Kumi Naidoo is the executive director of Greenpeace International, the largest independent direct-action environmental organization in the world. Under his leadership, Greenpeace convinced Unilever and Coca-Cola to discontinue the use of HFC gases, persuaded Nestle to stop buying palm oil from Sumatra, which suffers from continual deforestation, and has pressured Facebook to “unfriend” coal.
Naidoo is currently taking on major oil companies looking to drill in the Arctic, fighting what he calls “the defining environmental battle of our time.” His Save the Arctic campaign, which is supported by close to 4 million people worldwide, brought Naidoo to the organization’s front lines. In 2011 and 2012, Naidoo climbed oil rigs in the Arctic to protest oil exploration and drilling in the region, a bold move that placed Greenpeace and its cause once again in the international spotlight.
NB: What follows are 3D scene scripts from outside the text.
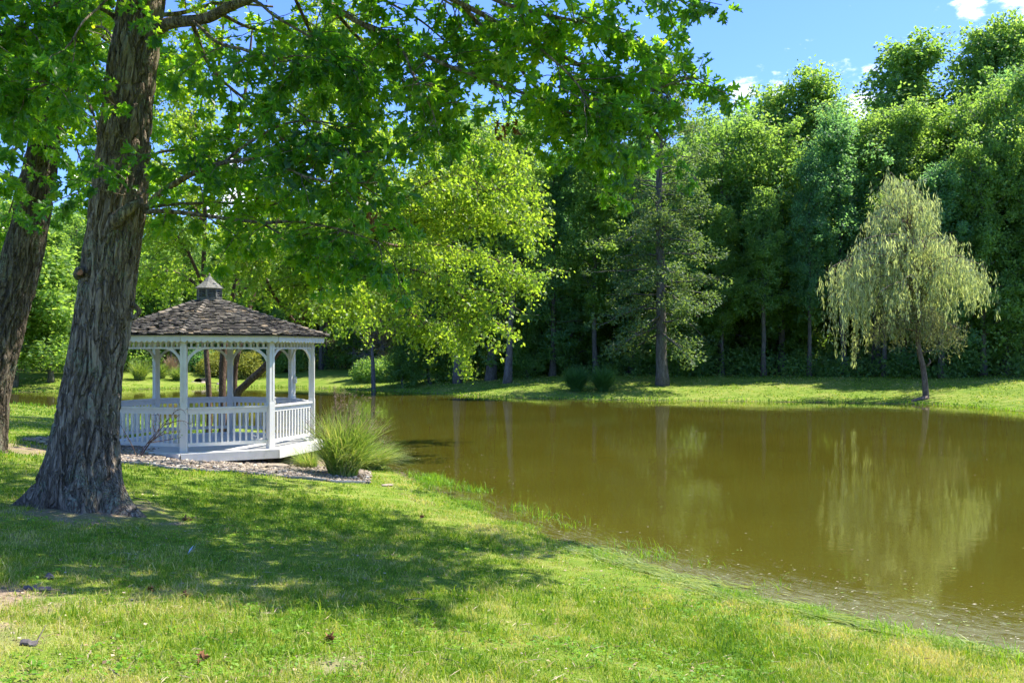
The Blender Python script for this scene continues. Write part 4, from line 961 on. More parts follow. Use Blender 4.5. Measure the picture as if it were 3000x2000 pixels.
def left_oak():
    Y = float(TR2[1])
    rows = [(0, 173, 260), (200, 132, 222), (400, 87, 180), (600, 46, 153), (800, -5, 112), (900, -35, 85), (1000, -55, 62), (1100, -78, 35), (1200, -96, 20), (1300, -102, 16), (1322, -103, 16)]
    mb, axis, rad = oak_trunk('trunk', rows, Y, 110, [(-.5, .35, .14, .22), (-2.4, .4, .2, .25)], 8, zstep=.05, top_z=13)
    base = np.array([at_x(-45, Y), Y, CAM_Z - (1322 - HY) / F * Y])
    e = empty('oak_tree', base, 'darker oak trunk leaning right at the left edge of the photo, behind the big oak', 'tree')
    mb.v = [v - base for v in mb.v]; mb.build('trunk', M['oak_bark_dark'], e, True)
    P = lambda px, py, Yd: pix(px, py, Yd) - base; LV = MB()
    limbs = [([(250, 60, Y), (300, 30, Y), (350, 55, Y - .3), (420, 60, Y - .5)], .07, .02, 6), ([(235, -20, Y), (290, -10, Y - .5), (330, 20, Y - 1)], .08, .03, 4), ([(255, 70, Y), (330, 50, Y + .2), (520, 40, Y + .5), (640, 10, Y + .5), (800, 20, Y + .5)], .06, .02, 20),
             ([(120, 310, Y), (60, 305, Y - .8), (0, 288, Y - 1.4), (-80, 290, Y - 2)], .03, .015, 18), ([(150, 330, Y), (80, 340, Y - 1.5), (20, 300, Y - 3), (-60, 260, Y - 4)], .03, .01, 24),
             ([(80, 400, Y), (20, 460, Y - 1), (-60, 500, Y - 2)], .03, .01, 14), ([(200, 200, Y), (260, 300, Y - 1), (300, 420, Y - 1.5), (330, 520, Y - 2)], .03, .01, 22),
             ([(190, 150, Y), (250, 200, Y + 1), (330, 280, Y + 2), (420, 340, Y + 3)], .03, .01, 24), ([(210, 60, Y), (120, 80, Y + 1), (20, 120, Y + 1.5), (-80, 150, Y + 2)], .04, .01, 28),
             ([(200, 100, Y), (140, 160, Y - 2), (60, 180, Y - 3), (0, 210, Y - 4)], .03, .01, 26), ([(160, 280, Y), (200, 380, Y + 1.5), (240, 480, Y + 2), (260, 580, Y + 2.4)], .025, .01, 24),
             ([(250, 60, Y), (340, 140, Y + 2), (430, 170, Y + 3), (560, 160, Y + 4)], .04, .01, 30), ([(100, 420, Y), (60, 520, Y + 1.5), (20, 640, Y + 2), (-20, 700, Y + 2)], .025, .01, 20),
             ([(215, 100, Y), (300, 80, Y - 2.5), (350, 160, Y - 3), (380, 230, Y - 3.2)], .025, .01, 20)]
    for pts_, r0, r1, n in limbs:
        lb = MB(); L = smooth_line([P(*p) for p in pts_], 5); lb.tube(L, np.linspace(r0, r1, len(L)), 7); twigs_along(LV, lb, L, n, (.5, 1.1), 18, size=.155); lb.build('limb', M['oak_bark'], e, True)
    C = crown_fill(420, np.array([-17, 11, 8.5]), [-3.5, 23, 14], lambda C: above_frame(C), 6)
    clump_leaves(LV, C - base, .7, 30, .2, OAK_V, OAK_F, flatten=.5, droop=.3, up=.9)
    for d in ((.8, -.3, .5), (-.6, -.6, .6), (-.3, .8, .6), (.5, .6, .7)):
        lb = MB(); L = bend(axis(9.5) - base, d, 5, 9, .05, .1); lb.tube(L, np.linspace(.13, .03, 10), 8); lb.build('limb', M['oak_bark'], e, True)
    LV.build('crown', M['oak_leaf'], e)
left_oak()

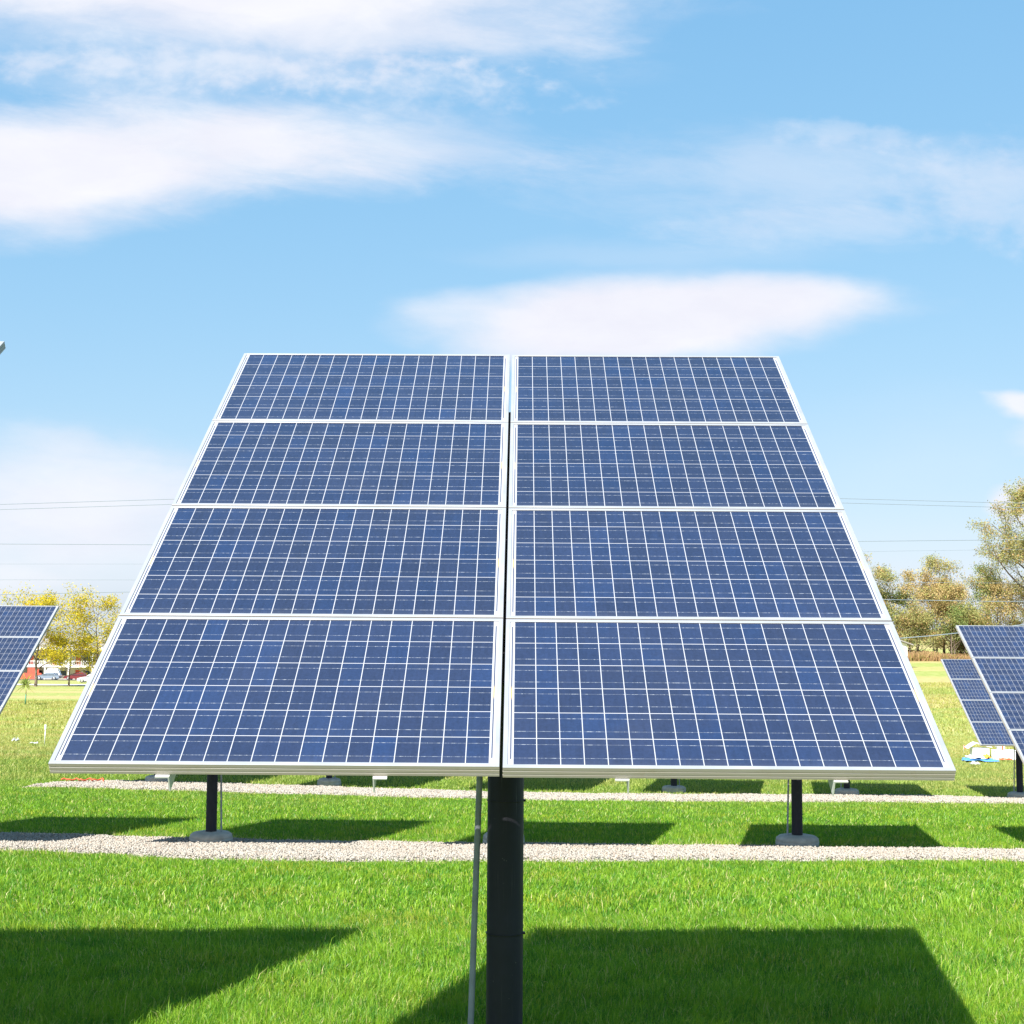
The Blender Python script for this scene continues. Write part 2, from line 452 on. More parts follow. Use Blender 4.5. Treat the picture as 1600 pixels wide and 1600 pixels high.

Naidoo was drawn to human rights as a young teen during the anti-apartheid movement in his homeland, South Africa. After being beaten and imprisoned for participating in the struggle against racism, he eventually fled the country. Naidoo spent his time in exile at Oxford as a Rhodes Scholar, earning a doctorate in political sociology.
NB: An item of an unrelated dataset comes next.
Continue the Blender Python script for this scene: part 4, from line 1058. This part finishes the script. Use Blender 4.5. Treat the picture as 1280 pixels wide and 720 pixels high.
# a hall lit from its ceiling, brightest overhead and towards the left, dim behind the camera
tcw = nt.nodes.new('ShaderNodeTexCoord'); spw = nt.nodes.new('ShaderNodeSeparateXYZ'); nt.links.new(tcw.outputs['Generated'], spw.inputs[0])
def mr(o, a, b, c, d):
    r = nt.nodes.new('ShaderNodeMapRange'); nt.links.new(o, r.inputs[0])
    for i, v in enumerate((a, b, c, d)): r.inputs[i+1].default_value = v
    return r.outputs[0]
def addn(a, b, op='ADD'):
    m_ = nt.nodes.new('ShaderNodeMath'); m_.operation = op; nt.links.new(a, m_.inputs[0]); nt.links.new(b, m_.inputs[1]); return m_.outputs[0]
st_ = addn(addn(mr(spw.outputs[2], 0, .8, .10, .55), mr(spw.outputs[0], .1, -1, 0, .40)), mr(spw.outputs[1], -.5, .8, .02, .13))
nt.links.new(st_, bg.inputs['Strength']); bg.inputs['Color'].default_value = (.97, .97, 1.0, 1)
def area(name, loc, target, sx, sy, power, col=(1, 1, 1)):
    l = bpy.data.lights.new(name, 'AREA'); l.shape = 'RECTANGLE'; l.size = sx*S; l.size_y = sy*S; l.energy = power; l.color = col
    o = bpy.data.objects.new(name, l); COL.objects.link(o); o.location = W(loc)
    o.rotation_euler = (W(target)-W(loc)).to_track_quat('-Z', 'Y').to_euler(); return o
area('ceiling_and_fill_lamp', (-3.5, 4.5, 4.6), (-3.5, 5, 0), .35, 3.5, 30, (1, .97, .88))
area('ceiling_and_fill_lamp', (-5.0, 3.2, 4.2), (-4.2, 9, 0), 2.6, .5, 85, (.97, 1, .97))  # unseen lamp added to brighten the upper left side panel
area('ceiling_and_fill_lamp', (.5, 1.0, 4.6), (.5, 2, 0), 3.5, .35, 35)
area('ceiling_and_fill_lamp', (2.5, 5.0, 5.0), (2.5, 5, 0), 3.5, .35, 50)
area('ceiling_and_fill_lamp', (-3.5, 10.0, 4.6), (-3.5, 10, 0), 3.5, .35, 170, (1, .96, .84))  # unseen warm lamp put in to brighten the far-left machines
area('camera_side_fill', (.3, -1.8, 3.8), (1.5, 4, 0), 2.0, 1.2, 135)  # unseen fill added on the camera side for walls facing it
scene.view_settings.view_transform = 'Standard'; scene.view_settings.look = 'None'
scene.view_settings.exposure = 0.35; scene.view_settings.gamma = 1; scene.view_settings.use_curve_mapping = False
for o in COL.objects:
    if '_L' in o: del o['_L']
In 1990 Naidoo returned to South Africa and became a prominent human rights activist, holding leadership positions on a wide range of education, development, women’s rights and social justice initiatives including South Africa’s first national literacy program and a 1997 national men’s march protesting violence against women and children.
From 1998 to 2008, Naidoo was the secretary general and CEO of Johannesburg-based Civicus: World Alliance for Citizen Participation, where he became honorary president. He has also served as a co-chair of Global Council’s Global Call to Action Against Poverty since its inception in 2003. When appointed executive director of Greenpeace International in 2009, he said: “History teaches us that real change only comes when good men and women are prepared to put their lives and personal safety on the line to advance the cause of justice, equity and peace.”